**THE TASK**
Starting at the top of the entries, restate word for word each line up to and including the one with "cam_d.sensor_width = 36;".

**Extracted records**
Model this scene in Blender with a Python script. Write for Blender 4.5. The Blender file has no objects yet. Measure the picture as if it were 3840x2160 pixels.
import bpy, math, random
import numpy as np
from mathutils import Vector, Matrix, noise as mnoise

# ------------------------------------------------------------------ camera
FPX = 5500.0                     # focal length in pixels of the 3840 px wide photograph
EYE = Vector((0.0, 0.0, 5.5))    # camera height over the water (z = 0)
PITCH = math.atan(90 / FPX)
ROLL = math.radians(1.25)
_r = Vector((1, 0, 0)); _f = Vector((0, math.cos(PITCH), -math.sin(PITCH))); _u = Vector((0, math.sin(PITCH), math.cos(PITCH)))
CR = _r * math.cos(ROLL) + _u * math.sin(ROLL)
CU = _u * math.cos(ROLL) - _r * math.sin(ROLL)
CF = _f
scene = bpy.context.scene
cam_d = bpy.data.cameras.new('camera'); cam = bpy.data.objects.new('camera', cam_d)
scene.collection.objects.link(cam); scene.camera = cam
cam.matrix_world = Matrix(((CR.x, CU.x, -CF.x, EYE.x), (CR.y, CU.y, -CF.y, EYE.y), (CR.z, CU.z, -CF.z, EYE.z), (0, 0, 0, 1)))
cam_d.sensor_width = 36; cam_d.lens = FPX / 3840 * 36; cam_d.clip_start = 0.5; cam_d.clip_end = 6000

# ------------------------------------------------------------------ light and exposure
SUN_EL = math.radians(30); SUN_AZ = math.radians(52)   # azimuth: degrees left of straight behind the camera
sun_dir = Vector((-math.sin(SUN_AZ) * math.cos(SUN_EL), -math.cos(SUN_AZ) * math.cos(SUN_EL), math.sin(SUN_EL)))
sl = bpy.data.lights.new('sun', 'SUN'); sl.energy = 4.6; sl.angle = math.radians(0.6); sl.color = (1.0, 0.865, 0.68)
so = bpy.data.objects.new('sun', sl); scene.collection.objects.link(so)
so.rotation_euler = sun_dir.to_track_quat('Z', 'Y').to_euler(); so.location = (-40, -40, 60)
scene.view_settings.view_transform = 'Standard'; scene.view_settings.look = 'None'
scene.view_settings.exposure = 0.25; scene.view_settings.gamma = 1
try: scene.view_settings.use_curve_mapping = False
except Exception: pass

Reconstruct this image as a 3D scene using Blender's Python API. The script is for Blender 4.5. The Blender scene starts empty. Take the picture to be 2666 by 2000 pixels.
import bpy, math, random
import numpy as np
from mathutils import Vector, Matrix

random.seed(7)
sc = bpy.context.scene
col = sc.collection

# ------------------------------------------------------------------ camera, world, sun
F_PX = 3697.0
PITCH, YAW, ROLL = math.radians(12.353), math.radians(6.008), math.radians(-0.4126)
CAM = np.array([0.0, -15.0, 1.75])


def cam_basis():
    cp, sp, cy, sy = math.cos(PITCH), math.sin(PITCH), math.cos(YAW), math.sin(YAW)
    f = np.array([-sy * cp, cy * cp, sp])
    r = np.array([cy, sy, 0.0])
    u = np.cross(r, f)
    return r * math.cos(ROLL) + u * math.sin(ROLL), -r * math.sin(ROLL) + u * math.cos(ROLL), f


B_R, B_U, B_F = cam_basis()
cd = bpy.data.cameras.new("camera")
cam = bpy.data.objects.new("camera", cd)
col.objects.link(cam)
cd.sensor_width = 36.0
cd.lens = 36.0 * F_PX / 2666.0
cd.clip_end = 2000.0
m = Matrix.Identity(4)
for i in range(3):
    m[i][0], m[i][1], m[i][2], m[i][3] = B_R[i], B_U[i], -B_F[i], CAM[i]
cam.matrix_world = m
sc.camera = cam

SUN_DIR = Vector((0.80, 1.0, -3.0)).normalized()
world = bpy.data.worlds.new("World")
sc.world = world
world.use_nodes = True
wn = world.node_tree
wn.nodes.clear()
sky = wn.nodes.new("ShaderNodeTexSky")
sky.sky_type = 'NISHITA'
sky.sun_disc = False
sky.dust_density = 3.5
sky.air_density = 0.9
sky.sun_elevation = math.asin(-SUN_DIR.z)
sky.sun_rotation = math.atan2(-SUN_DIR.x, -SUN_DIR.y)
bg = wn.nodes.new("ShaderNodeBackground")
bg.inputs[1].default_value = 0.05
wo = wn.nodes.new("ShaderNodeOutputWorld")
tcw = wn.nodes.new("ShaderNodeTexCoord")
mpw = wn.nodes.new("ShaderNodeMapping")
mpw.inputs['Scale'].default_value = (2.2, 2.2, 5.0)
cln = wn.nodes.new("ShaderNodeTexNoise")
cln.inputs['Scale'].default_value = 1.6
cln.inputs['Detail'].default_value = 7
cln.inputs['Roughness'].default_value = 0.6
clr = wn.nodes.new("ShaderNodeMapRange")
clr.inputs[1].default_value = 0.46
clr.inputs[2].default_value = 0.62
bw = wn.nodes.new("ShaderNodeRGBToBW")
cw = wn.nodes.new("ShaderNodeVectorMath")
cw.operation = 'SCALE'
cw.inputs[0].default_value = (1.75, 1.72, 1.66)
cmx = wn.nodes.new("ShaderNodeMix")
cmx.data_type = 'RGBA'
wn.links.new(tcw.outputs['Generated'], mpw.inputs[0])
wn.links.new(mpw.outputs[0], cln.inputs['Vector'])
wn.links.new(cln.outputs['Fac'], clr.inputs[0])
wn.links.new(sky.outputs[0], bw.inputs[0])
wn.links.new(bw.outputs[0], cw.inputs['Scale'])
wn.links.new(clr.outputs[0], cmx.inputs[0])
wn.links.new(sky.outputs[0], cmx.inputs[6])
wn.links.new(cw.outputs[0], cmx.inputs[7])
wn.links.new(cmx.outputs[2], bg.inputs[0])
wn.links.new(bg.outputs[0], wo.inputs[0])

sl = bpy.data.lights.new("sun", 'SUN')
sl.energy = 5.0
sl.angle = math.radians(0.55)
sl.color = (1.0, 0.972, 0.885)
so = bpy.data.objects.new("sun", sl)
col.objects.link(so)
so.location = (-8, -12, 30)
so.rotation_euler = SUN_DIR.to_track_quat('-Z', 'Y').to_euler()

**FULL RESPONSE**
Model this scene in Blender with a Python script. Write for Blender 4.5. The Blender file has no objects yet. Measure the picture as if it were 3840x2160 pixels.
import bpy, math, random
import numpy as np
from mathutils import Vector, Matrix, noise as mnoise

# ------------------------------------------------------------------ camera
FPX = 5500.0                     # focal length in pixels of the 3840 px wide photograph
EYE = Vector((0.0, 0.0, 5.5))    # camera height over the water (z = 0)
PITCH = math.atan(90 / FPX)
ROLL = math.radians(1.25)
_r = Vector((1, 0, 0)); _f = Vector((0, math.cos(PITCH), -math.sin(PITCH))); _u = Vector((0, math.sin(PITCH), math.cos(PITCH)))
CR = _r * math.cos(ROLL) + _u * math.sin(ROLL)
CU = _u * math.cos(ROLL) - _r * math.sin(ROLL)
CF = _f
scene = bpy.context.scene
cam_d = bpy.data.cameras.new('camera'); cam = bpy.data.objects.new('camera', cam_d)
scene.collection.objects.link(cam); scene.camera = cam
cam.matrix_world = Matrix(((CR.x, CU.x, -CF.x, EYE.x), (CR.y, CU.y, -CF.y, EYE.y), (CR.z, CU.z, -CF.z, EYE.z), (0, 0, 0, 1)))
cam_d.sensor_width = 36; cam_d.lens = FPX / 3840 * 36; cam_d.clip_start = 0.5; cam_d.clip_end = 6000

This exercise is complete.